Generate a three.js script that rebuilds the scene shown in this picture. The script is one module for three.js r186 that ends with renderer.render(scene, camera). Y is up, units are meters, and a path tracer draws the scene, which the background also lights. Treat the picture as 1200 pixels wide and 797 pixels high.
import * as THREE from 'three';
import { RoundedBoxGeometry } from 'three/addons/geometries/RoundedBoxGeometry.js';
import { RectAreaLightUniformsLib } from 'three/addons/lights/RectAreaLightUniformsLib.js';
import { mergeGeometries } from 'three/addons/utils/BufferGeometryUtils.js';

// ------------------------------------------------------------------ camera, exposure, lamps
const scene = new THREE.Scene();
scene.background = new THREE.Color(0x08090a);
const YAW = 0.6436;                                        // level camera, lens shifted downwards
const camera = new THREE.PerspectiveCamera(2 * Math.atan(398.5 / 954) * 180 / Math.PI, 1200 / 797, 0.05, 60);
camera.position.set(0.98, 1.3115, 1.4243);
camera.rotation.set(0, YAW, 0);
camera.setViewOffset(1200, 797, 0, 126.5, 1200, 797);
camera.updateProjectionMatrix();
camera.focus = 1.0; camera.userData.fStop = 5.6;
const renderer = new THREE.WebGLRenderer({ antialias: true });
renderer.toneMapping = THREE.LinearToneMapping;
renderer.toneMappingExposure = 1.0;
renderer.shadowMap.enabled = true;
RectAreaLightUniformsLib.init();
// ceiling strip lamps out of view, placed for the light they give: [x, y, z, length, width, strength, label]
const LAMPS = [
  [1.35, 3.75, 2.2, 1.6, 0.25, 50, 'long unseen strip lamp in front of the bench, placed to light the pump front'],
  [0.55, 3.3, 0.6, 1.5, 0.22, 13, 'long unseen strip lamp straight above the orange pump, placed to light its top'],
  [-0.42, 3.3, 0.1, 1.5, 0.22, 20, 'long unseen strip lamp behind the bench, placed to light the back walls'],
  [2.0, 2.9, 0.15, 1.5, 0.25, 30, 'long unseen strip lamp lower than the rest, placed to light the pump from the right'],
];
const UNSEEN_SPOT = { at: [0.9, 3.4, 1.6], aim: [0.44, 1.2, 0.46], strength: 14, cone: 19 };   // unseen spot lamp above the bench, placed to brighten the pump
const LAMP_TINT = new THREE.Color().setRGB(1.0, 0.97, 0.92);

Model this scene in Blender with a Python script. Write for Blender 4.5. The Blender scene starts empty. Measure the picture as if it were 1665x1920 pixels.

To do
Return the lines above exactly, keeping every word.

Output of the task
Generate a three.js script that rebuilds the scene shown in this picture. The script is one module for three.js r186 that ends with renderer.render(scene, camera). Y is up, units are meters, and a path tracer draws the scene, which the background also lights. Treat the picture as 1200 pixels wide and 797 pixels high.
import * as THREE from 'three';
import { RoundedBoxGeometry } from 'three/addons/geometries/RoundedBoxGeometry.js';
import { RectAreaLightUniformsLib } from 'three/addons/lights/RectAreaLightUniformsLib.js';
import { mergeGeometries } from 'three/addons/utils/BufferGeometryUtils.js';

// ------------------------------------------------------------------ camera, exposure, lamps
const scene = new THREE.Scene();
scene.background = new THREE.Color(0x08090a);
const YAW = 0.6436;                                        // level camera, lens shifted downwards
const camera = new THREE.PerspectiveCamera(2 * Math.atan(398.5 / 954) * 180 / Math.PI, 1200 / 797, 0.05, 60);
camera.position.set(0.98, 1.3115, 1.4243);
camera.rotation.set(0, YAW, 0);
camera.setViewOffset(1200, 797, 0, 126.5, 1200, 797);
camera.updateProjectionMatrix();
camera.focus = 1.0; camera.userData.fStop = 5.6;
const renderer = new THREE.WebGLRenderer({ antialias: true });
renderer.toneMapping = THREE.LinearToneMapping;
renderer.toneMappingExposure = 1.0;
renderer.shadowMap.enabled = true;
RectAreaLightUniformsLib.init();
// ceiling strip lamps out of view, placed for the light they give: [x, y, z, length, width, strength, label]
const LAMPS = [
  [1.35, 3.75, 2.2, 1.6, 0.25, 50, 'long unseen strip lamp in front of the bench, placed to light the pump front'],
  [0.55, 3.3, 0.6, 1.5, 0.22, 13, 'long unseen strip lamp straight above the orange pump, placed to light its top'],
  [-0.42, 3.3, 0.1, 1.5, 0.22, 20, 'long unseen strip lamp behind the bench, placed to light the back walls'],
  [2.0, 2.9, 0.15, 1.5, 0.25, 30, 'long unseen strip lamp lower than the rest, placed to light the pump from the right'],
];
const UNSEEN_SPOT = { at: [0.9, 3.4, 1.6], aim: [0.44, 1.2, 0.46], strength: 14, cone: 19 };   // unseen spot lamp above the bench, placed to brighten the pump
const LAMP_TINT = new THREE.Color().setRGB(1.0, 0.97, 0.92);

Model this scene in Blender with a Python script. Write for Blender 4.5. The Blender scene starts empty. Measure the picture as if it were 1665x1920 pixels.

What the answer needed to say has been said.